** Start of Supplied material **

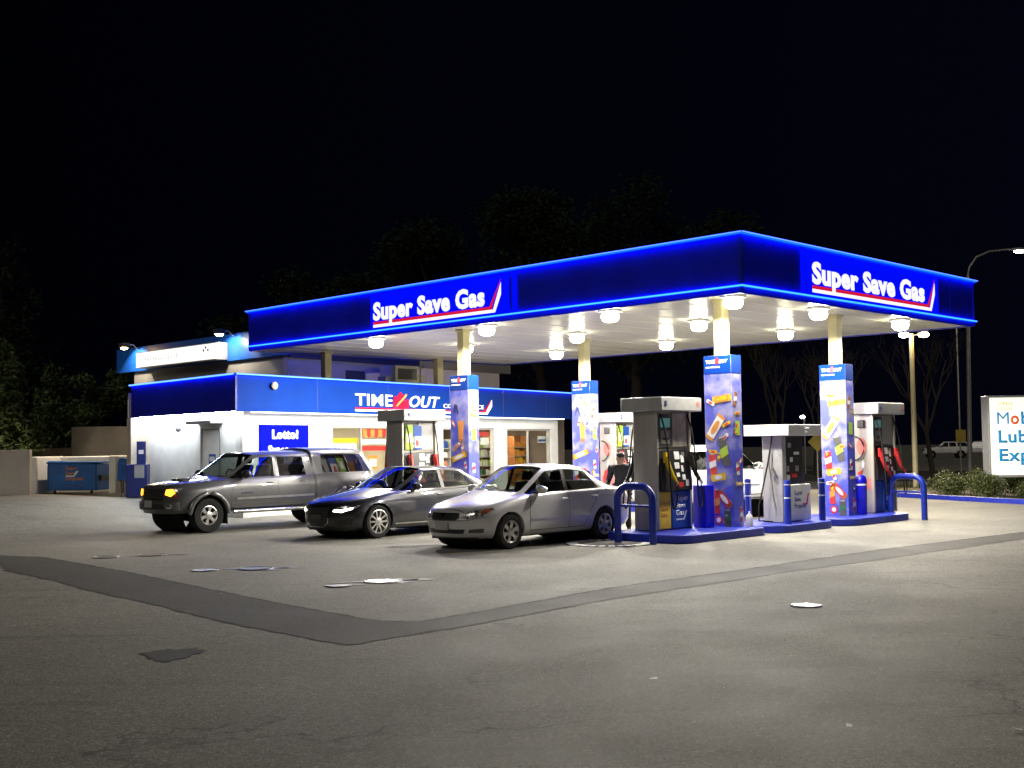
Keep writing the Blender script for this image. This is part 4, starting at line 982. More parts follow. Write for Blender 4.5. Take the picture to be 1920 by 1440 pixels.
decal(bv, 'side_moulding', [(1.42, .50), (3.05, .52), (3.05, .555), (1.42, .535)], 'side', 'paint_silver', t, .004, .1, True, .012)
seam(bv, [[(1.40, .33), (1.38, .6), (1.42, .90)], [(2.46, .28), (2.46, .95)], [(3.02, .56), (3.2, .72), (3.32, .93)], [(1.40, .30), (2.9, .30), (3.02, .5)]], 'side', t)
seam(bv, [[(.16, .52), (.6, .60), (1.1, .68), (1.16, .66)], [(.13, -.0), (.14, .3), (.16, .52)]], 'top', t)
seam(bv, [[(-.80, .60), (-.70, .585), (-.5, .53), (-.36, .525), (.36, .525), (.5, .53), (.70, .585), (.80, .60)], [(-.60, .23), (.60, .23)]], 'front', t, 'greyplast', .012, False)
decal(bv, 'grille_trim', ribbon([(-.345, .65), (.345, .65)], .016), 'front', 'chrome', t, .012, .08)
decal(bv, 'badge', [(.035*cos(2*pi*i/14), .618+.024*sin(2*pi*i/14)) for i in range(14)], 'front', 'chrome', t, .018, .08)
decal(bv, 'rear_lamp', [(-.72, .80), (-.72, .95), (-.50, .97), (-.45, .84)], 'rear', 'redlens', t, .006, .05, True)
mirror_(bv, 1.66, .97, t, 'paint_silver'); handles(bv, [(2.34, .83), (3.2, .85)], t, 'paint_silver')
decal(bv, 'wiper', ribbon([(1.10, -.5), (1.2, -.1), (1.22, .3)], .03), 'top', 'black', t, .012, .1)
interior(t, (2.15, 3.0), .66, .52, 1.72, .58)
finish_car(t, bm, 'paint_silver', W, zs, 4.53, (.90, 3.50), .355, .305, .195, .205, 'six')
put(t, -5.16, 2.90, .012)
# charcoal sedan
t = thing('parked_car', 'charcoal sedan with lit headlights between the grey pickup and the silver sedan', 'car')
c, fr, re, mf, zs, W = sedan('charcoal'); bm = make_cage(c, fr, re, mf, {3: .35, 4: .25}); bv = BVHTree.FromBMesh(bm)
for o in decal(bv, 'headlight', [(-.42, .555), (-.62, .535), (-.78, .60), (-.82, .68), (-.66, .67), (-.46, .635)], 'front', 'lens', t, .006, .04, True): pass
decal(bv, 'headlight_strip', [(-.43, .56), (-.60, .542), (-.75, .60), (-.77, .64), (-.60, .60), (-.45, .595)], 'front', 'drl', t, .014, .04, True)
g = decal(bv, 'grille', [(-.34, .66), (-.30, .33), (-.2, .26), (.2, .26), (.30, .33), (.34, .66)], 'front', 'black', t, .006, .05)[0]
for k in range(6): decal(bv, 'grille_bar', [(-.31, .31+k*.058), (.31, .31+k*.058), (.31, .322+k*.058), (-.31, .322+k*.058)], 'front', 'greyplast', g, .014, .1)
decal(bv, 'licence_plate', [(-.17, .40), (.17, .40), (.17, .49), (-.17, .49)], 'front', 'greyplast', t, .03, .17, False, .01)
decal(bv, 'air_intake', [(-.46, .27), (-.74, .29), (-.78, .43), (-.48, .40)], 'front', 'black', t, .006, .05, True)
decal(bv, 'grille_trim', ribbon([(-.36, .66), (-.32, .33), (-.21, .25), (.21, .25), (.32, .33), (.36, .66), (-.36, .66)], .014), 'front', 'chrome', t, .012, .06)
seam(bv, [[(-.84, .50), (-.4, .46)], [(.84, .50), (.4, .46)]], 'front', t, 'black', .012, False)
decal(bv, 'lower_lip', [(-.7, .20), (.7, .20), (.72, .245), (-.72, .245)], 'front', 'black', t, .006, .06)
decal(bv, 'window_trim', ribbon([(1.8, .945), (2.7, .95), (3.75, .985)], .022), 'side', 'chrome', t, .004, .1, True)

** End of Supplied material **

§ What this task involves:
Quote the data above in full and without alteration; skip the pictures.

§ Solved exercise:
Keep writing the Blender script for this image. This is part 4, starting at line 982. More parts follow. Write for Blender 4.5. Take the picture to be 1920 by 1440 pixels.
decal(bv, 'side_moulding', [(1.42, .50), (3.05, .52), (3.05, .555), (1.42, .535)], 'side', 'paint_silver', t, .004, .1, True, .012)
seam(bv, [[(1.40, .33), (1.38, .6), (1.42, .90)], [(2.46, .28), (2.46, .95)], [(3.02, .56), (3.2, .72), (3.32, .93)], [(1.40, .30), (2.9, .30), (3.02, .5)]], 'side', t)
seam(bv, [[(.16, .52), (.6, .60), (1.1, .68), (1.16, .66)], [(.13, -.0), (.14, .3), (.16, .52)]], 'top', t)
seam(bv, [[(-.80, .60), (-.70, .585), (-.5, .53), (-.36, .525), (.36, .525), (.5, .53), (.70, .585), (.80, .60)], [(-.60, .23), (.60, .23)]], 'front', t, 'greyplast', .012, False)
decal(bv, 'grille_trim', ribbon([(-.345, .65), (.345, .65)], .016), 'front', 'chrome', t, .012, .08)
decal(bv, 'badge', [(.035*cos(2*pi*i/14), .618+.024*sin(2*pi*i/14)) for i in range(14)], 'front', 'chrome', t, .018, .08)
decal(bv, 'rear_lamp', [(-.72, .80), (-.72, .95), (-.50, .97), (-.45, .84)], 'rear', 'redlens', t, .006, .05, True)
mirror_(bv, 1.66, .97, t, 'paint_silver'); handles(bv, [(2.34, .83), (3.2, .85)], t, 'paint_silver')
decal(bv, 'wiper', ribbon([(1.10, -.5), (1.2, -.1), (1.22, .3)], .03), 'top', 'black', t, .012, .1)
interior(t, (2.15, 3.0), .66, .52, 1.72, .58)
finish_car(t, bm, 'paint_silver', W, zs, 4.53, (.90, 3.50), .355, .305, .195, .205, 'six')
put(t, -5.16, 2.90, .012)
# charcoal sedan
t = thing('parked_car', 'charcoal sedan with lit headlights between the grey pickup and the silver sedan', 'car')
c, fr, re, mf, zs, W = sedan('charcoal'); bm = make_cage(c, fr, re, mf, {3: .35, 4: .25}); bv = BVHTree.FromBMesh(bm)
for o in decal(bv, 'headlight', [(-.42, .555), (-.62, .535), (-.78, .60), (-.82, .68), (-.66, .67), (-.46, .635)], 'front', 'lens', t, .006, .04, True): pass
decal(bv, 'headlight_strip', [(-.43, .56), (-.60, .542), (-.75, .60), (-.77, .64), (-.60, .60), (-.45, .595)], 'front', 'drl', t, .014, .04, True)
g = decal(bv, 'grille', [(-.34, .66), (-.30, .33), (-.2, .26), (.2, .26), (.30, .33), (.34, .66)], 'front', 'black', t, .006, .05)[0]
for k in range(6): decal(bv, 'grille_bar', [(-.31, .31+k*.058), (.31, .31+k*.058), (.31, .322+k*.058), (-.31, .322+k*.058)], 'front', 'greyplast', g, .014, .1)
decal(bv, 'licence_plate', [(-.17, .40), (.17, .40), (.17, .49), (-.17, .49)], 'front', 'greyplast', t, .03, .17, False, .01)
decal(bv, 'air_intake', [(-.46, .27), (-.74, .29), (-.78, .43), (-.48, .40)], 'front', 'black', t, .006, .05, True)
decal(bv, 'grille_trim', ribbon([(-.36, .66), (-.32, .33), (-.21, .25), (.21, .25), (.32, .33), (.36, .66), (-.36, .66)], .014), 'front', 'chrome', t, .012, .06)
seam(bv, [[(-.84, .50), (-.4, .46)], [(.84, .50), (.4, .46)]], 'front', t, 'black', .012, False)
decal(bv, 'lower_lip', [(-.7, .20), (.7, .20), (.72, .245), (-.72, .245)], 'front', 'black', t, .006, .06)
decal(bv, 'window_trim', ribbon([(1.8, .945), (2.7, .95), (3.75, .985)], .022), 'side', 'chrome', t, .004, .1, True)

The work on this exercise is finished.